The general objectives of eMorph are to implement embodied intelligence by designing space-variant morphologies and computational structures of neuromorphic sensors together with the development of asynchronous data-driven algorithms that best exploit the properties of the sensor.

To reach these general objectives we will proceed by addressing three specific subgoals:

- design and build VLSI asynchronous, data-driven, neuromorphic visual sensors, evaluating the morphology of the sensor's photosensitive elements and the focal-plane processing implementation on different versions of the visual sensors.
    
- develop a new methodology, algorithms, and a dedicated hardware infrastructure for processing asynchronous data (i.e. events) in real-time, departing from the standard frame-based approach. In particular by

  • developing low-level and event-based visual feature extraction methods on embedded digital hardware, which provide the basic asynchronous computational primitives for higher-level, also asynchronous, machine vision algorithms.
  • developing an event-driven adaptive control architecture for processing the Address-Event Representation (AER) sensory data and consequently controlling the humanoid robot actuators. This activity will combine both learning and reconfigurable morphology in the implementation of the control structure.

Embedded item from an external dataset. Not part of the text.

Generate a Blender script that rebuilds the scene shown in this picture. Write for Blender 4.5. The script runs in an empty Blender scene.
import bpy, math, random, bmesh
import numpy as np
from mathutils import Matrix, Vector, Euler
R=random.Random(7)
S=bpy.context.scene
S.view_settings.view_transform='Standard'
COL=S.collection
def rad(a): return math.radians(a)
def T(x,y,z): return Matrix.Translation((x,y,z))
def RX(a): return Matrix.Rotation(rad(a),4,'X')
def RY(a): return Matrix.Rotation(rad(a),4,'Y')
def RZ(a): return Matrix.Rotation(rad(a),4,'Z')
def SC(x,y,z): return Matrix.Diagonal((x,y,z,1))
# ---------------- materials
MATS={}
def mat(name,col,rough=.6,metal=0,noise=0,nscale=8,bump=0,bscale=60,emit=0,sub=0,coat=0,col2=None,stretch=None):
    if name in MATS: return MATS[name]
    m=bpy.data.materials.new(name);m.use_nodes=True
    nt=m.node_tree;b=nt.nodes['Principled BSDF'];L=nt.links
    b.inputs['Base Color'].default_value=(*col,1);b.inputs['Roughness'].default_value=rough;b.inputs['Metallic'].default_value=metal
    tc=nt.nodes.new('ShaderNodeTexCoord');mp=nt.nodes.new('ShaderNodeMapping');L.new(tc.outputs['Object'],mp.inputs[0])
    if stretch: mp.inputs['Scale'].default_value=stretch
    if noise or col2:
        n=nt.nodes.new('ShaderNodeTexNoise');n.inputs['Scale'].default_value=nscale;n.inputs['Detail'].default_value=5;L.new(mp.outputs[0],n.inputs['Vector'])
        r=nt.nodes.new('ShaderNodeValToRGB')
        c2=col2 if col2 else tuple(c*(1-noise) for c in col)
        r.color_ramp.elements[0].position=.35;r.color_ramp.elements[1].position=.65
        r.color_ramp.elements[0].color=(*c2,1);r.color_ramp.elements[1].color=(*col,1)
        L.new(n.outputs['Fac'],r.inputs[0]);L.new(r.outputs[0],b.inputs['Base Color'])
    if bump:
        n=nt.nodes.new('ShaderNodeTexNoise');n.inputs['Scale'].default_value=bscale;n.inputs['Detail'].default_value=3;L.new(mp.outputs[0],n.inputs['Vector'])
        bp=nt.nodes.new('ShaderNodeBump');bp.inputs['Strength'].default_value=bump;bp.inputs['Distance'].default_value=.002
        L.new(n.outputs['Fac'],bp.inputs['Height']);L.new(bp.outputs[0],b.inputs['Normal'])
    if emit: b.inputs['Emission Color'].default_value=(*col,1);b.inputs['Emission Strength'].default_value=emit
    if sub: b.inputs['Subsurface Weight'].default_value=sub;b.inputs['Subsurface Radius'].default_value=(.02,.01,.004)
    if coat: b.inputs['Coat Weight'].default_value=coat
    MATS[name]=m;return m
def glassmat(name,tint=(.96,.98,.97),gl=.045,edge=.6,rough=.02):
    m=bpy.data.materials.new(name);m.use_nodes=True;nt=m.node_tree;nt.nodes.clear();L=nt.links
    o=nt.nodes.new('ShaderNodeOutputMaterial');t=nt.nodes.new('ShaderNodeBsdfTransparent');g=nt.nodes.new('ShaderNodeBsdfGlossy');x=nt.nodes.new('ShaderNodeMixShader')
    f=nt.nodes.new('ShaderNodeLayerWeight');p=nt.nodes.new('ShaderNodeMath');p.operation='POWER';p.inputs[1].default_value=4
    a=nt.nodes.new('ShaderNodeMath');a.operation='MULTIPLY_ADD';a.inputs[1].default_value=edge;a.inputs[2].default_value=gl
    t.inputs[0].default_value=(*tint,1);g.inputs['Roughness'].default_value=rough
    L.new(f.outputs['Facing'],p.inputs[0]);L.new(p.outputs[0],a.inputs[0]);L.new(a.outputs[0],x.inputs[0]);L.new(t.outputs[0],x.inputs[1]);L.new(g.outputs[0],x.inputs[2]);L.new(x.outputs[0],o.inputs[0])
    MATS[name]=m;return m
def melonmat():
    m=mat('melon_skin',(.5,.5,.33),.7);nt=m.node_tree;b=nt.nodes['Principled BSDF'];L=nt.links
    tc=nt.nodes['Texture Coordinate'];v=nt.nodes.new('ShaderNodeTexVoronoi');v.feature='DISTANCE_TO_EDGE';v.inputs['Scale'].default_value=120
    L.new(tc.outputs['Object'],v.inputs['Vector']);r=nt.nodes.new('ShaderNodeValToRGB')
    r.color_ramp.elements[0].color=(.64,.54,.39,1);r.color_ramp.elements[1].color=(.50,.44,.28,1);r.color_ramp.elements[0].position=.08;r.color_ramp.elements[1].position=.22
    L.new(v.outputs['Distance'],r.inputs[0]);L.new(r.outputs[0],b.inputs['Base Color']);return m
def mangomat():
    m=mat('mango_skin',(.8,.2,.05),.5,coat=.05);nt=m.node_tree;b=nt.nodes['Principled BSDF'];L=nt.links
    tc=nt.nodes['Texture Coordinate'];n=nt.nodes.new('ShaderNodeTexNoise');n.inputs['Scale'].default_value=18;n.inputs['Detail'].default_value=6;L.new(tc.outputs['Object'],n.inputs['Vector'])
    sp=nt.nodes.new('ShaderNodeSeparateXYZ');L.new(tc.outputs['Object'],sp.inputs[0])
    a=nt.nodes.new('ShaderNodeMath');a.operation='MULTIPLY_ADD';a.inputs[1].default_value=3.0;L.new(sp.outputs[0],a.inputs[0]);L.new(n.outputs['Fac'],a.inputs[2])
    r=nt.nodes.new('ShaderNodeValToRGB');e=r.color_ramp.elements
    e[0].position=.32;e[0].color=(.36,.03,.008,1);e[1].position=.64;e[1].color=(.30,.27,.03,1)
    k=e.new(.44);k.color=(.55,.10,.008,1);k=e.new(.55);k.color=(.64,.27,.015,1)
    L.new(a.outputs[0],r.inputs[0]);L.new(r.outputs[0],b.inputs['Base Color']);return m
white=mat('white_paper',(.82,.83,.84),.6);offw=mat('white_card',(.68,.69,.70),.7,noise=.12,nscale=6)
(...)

- validate the potential of this new approach on the humanoid robot fitted with the neuromorphic sensors, and controlled by the asynchronous machine-vision algorithms in real-time behavioral tasks.

In summary, with the eMorph approach, embedded intelligence will arise from the "morphological computation" performed by the sensor and by the algorithms, that incorporate design principles of neural systems such as adaptation and relative, local, cooperative computation that in turn best capture the visual stimuli information content and intrinsically adapt to the time constants of the real world.


The concept of "morphological computation" is applied at many different levels in the project, starting from the exploration of the role of sensor morphology, e.g. implementing space-variant vision, going through the study of the interaction between sensors and robot, up to shaping the computational substrate and algorithms, that for the first time will be adapted to the real-world intrinsic data-driven, asynchronous, characteristics.